**Objective**
Among the records that follow, find the line with "Generate a Blender" and the line with "CEIL = 4.2345;". Set down those lines and all lines between them exactly, without adding anything.

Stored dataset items
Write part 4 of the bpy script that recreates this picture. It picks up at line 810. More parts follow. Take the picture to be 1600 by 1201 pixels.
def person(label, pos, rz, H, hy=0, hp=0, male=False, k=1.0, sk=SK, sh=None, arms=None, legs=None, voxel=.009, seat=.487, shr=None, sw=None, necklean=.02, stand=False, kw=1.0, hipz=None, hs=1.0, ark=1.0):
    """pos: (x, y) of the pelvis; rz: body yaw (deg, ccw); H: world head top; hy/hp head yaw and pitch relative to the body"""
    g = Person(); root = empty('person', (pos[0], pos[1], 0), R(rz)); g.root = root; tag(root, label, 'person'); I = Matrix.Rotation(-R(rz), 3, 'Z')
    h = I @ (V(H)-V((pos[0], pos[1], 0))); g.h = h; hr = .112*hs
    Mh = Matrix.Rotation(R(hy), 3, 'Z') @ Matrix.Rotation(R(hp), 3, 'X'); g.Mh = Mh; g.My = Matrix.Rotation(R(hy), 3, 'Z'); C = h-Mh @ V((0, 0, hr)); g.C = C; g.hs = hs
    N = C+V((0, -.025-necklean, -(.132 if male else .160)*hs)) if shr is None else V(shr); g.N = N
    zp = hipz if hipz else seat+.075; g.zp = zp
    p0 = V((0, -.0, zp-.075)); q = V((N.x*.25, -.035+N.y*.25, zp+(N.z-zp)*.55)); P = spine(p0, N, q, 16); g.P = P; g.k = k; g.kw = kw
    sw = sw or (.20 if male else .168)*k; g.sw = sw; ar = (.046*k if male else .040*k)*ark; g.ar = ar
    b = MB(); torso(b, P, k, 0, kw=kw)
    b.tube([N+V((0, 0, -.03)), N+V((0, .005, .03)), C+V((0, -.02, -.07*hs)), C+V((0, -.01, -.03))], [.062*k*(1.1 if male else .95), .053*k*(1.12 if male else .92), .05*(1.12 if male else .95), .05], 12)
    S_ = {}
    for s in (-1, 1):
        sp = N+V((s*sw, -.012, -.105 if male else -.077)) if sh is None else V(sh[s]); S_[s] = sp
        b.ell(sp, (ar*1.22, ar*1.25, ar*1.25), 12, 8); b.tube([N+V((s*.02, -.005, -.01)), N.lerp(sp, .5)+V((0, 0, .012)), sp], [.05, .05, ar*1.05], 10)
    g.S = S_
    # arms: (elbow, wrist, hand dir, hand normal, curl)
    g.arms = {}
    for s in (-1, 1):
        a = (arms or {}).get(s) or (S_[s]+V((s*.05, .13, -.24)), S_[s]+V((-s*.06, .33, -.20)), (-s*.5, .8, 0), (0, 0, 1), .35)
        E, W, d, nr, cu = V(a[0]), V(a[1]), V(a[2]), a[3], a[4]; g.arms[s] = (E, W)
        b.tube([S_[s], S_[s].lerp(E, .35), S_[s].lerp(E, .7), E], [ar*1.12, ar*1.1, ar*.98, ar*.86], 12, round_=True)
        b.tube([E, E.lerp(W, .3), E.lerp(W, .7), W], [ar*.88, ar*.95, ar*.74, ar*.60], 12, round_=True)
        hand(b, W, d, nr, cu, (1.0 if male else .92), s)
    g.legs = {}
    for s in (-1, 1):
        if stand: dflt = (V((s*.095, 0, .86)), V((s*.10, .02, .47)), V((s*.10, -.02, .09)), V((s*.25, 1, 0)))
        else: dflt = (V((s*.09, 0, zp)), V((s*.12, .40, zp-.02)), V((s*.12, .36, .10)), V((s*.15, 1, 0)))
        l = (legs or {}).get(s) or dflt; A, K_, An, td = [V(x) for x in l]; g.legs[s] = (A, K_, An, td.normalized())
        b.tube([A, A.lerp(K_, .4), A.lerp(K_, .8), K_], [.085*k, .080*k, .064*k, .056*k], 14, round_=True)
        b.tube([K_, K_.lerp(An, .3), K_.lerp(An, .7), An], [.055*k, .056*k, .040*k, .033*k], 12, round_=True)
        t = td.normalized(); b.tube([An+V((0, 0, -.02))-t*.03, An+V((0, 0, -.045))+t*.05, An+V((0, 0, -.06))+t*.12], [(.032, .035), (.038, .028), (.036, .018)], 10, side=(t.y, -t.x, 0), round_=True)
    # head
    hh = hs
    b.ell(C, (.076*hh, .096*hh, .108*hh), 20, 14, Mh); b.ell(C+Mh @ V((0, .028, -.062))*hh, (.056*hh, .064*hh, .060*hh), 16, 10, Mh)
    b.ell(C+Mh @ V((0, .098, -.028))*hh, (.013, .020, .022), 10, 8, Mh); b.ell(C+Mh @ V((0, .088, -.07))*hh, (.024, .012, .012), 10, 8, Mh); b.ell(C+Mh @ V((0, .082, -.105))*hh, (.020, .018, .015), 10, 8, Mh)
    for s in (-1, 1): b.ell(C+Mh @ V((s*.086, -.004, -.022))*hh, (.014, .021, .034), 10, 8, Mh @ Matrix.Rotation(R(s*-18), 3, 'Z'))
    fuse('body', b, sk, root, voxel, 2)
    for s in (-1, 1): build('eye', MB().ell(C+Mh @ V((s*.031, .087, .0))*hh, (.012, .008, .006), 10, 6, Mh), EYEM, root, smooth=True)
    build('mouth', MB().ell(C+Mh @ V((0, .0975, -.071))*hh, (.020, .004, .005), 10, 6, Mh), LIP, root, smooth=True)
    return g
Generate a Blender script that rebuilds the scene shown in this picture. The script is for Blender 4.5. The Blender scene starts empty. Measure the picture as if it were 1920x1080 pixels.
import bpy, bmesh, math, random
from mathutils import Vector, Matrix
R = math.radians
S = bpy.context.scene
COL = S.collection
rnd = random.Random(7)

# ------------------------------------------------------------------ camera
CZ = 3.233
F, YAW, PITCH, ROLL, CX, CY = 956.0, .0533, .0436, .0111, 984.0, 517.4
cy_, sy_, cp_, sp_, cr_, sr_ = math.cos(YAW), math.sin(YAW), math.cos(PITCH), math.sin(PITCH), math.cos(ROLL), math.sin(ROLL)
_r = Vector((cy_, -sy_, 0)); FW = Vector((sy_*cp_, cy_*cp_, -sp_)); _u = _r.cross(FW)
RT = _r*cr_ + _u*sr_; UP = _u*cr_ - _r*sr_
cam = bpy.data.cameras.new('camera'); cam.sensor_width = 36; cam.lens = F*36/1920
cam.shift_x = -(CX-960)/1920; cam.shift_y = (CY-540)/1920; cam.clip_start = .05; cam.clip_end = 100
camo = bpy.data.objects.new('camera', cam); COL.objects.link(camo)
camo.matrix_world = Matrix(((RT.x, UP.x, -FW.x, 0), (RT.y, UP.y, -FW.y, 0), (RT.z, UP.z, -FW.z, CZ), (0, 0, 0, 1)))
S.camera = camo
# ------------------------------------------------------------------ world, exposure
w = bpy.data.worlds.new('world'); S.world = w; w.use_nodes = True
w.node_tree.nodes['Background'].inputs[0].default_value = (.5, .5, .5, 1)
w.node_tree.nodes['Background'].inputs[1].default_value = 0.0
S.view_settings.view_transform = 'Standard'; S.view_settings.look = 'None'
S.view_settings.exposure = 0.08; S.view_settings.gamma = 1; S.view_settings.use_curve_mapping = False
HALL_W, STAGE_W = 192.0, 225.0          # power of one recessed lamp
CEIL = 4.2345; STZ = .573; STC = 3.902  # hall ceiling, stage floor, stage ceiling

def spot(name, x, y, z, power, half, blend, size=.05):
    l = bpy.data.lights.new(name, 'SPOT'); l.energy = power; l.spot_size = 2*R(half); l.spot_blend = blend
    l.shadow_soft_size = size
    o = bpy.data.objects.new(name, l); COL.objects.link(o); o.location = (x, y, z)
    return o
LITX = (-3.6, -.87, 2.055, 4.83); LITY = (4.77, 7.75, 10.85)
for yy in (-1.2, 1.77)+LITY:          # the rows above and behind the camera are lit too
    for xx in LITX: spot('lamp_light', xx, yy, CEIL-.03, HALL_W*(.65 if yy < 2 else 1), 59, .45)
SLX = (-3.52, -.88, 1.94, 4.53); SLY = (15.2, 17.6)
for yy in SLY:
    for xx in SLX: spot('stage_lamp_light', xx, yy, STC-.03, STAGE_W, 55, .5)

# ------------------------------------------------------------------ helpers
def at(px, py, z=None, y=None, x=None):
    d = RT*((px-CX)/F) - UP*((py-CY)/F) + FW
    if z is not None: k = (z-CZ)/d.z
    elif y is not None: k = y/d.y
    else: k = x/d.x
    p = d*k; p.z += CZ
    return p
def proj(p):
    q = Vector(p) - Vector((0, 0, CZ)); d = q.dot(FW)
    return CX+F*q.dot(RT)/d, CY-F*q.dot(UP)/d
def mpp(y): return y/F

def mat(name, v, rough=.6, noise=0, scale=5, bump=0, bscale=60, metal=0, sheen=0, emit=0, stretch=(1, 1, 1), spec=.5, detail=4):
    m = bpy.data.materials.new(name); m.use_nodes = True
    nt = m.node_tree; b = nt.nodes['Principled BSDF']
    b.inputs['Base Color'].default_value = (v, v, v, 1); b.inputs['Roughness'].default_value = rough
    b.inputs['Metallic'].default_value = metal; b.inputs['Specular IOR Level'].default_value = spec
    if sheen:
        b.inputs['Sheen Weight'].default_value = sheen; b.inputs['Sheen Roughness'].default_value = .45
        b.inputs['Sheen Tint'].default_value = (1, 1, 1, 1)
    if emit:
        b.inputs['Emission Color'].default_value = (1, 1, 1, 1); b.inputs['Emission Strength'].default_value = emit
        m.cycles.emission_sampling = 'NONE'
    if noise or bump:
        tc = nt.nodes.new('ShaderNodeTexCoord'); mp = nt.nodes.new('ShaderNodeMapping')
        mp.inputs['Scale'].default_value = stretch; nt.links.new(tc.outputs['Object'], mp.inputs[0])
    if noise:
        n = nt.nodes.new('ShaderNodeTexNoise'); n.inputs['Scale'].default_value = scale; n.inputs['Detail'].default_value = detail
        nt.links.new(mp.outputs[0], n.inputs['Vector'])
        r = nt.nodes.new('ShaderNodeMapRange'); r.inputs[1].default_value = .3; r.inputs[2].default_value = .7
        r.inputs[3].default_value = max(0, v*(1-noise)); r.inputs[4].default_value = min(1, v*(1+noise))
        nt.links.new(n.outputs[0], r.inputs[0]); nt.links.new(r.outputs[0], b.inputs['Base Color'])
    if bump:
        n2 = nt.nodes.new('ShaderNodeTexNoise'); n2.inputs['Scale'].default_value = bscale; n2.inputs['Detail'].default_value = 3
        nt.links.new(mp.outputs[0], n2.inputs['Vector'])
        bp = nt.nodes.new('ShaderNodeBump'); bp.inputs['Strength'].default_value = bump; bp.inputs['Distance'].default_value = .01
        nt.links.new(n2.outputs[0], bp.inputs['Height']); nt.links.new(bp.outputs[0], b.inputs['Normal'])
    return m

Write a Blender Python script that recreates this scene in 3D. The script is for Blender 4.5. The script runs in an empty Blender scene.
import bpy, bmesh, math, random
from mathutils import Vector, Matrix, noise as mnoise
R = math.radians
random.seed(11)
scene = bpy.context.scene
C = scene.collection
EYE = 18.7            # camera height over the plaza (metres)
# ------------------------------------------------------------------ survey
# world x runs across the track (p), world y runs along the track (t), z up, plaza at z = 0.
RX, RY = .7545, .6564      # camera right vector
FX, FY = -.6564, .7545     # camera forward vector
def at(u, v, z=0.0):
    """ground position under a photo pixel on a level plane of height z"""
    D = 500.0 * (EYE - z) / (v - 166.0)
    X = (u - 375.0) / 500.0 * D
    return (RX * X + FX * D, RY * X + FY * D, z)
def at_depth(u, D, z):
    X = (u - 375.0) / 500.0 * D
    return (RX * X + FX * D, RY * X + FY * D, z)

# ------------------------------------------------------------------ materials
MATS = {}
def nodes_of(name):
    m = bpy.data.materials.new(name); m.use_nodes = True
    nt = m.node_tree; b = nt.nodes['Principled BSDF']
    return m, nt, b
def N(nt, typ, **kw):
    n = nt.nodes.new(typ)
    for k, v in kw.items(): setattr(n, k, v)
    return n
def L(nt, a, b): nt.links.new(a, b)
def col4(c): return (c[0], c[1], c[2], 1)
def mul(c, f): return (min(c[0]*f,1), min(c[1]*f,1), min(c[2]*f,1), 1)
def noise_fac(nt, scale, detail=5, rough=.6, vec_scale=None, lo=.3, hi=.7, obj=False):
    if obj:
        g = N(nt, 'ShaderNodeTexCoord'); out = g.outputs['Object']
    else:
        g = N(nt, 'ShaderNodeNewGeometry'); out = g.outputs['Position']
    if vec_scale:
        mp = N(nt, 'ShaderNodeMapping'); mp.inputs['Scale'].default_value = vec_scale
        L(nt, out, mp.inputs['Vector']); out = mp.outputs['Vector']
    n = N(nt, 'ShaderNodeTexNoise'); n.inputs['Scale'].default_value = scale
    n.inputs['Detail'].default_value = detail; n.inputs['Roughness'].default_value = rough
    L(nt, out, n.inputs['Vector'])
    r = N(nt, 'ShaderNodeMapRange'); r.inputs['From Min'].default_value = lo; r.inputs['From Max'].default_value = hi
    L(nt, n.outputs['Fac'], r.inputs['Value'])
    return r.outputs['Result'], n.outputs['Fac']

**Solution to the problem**
Generate a Blender script that rebuilds the scene shown in this picture. The script is for Blender 4.5. The Blender scene starts empty. Measure the picture as if it were 1920x1080 pixels.
import bpy, bmesh, math, random
from mathutils import Vector, Matrix
R = math.radians
S = bpy.context.scene
COL = S.collection
rnd = random.Random(7)

# ------------------------------------------------------------------ camera
CZ = 3.233
F, YAW, PITCH, ROLL, CX, CY = 956.0, .0533, .0436, .0111, 984.0, 517.4
cy_, sy_, cp_, sp_, cr_, sr_ = math.cos(YAW), math.sin(YAW), math.cos(PITCH), math.sin(PITCH), math.cos(ROLL), math.sin(ROLL)
_r = Vector((cy_, -sy_, 0)); FW = Vector((sy_*cp_, cy_*cp_, -sp_)); _u = _r.cross(FW)
RT = _r*cr_ + _u*sr_; UP = _u*cr_ - _r*sr_
cam = bpy.data.cameras.new('camera'); cam.sensor_width = 36; cam.lens = F*36/1920
cam.shift_x = -(CX-960)/1920; cam.shift_y = (CY-540)/1920; cam.clip_start = .05; cam.clip_end = 100
camo = bpy.data.objects.new('camera', cam); COL.objects.link(camo)
camo.matrix_world = Matrix(((RT.x, UP.x, -FW.x, 0), (RT.y, UP.y, -FW.y, 0), (RT.z, UP.z, -FW.z, CZ), (0, 0, 0, 1)))
S.camera = camo
# ------------------------------------------------------------------ world, exposure
w = bpy.data.worlds.new('world'); S.world = w; w.use_nodes = True
w.node_tree.nodes['Background'].inputs[0].default_value = (.5, .5, .5, 1)
w.node_tree.nodes['Background'].inputs[1].default_value = 0.0
S.view_settings.view_transform = 'Standard'; S.view_settings.look = 'None'
S.view_settings.exposure = 0.08; S.view_settings.gamma = 1; S.view_settings.use_curve_mapping = False
HALL_W, STAGE_W = 192.0, 225.0          # power of one recessed lamp
CEIL = 4.2345; STZ = .573; STC = 3.902  # hall ceiling, stage floor, stage ceiling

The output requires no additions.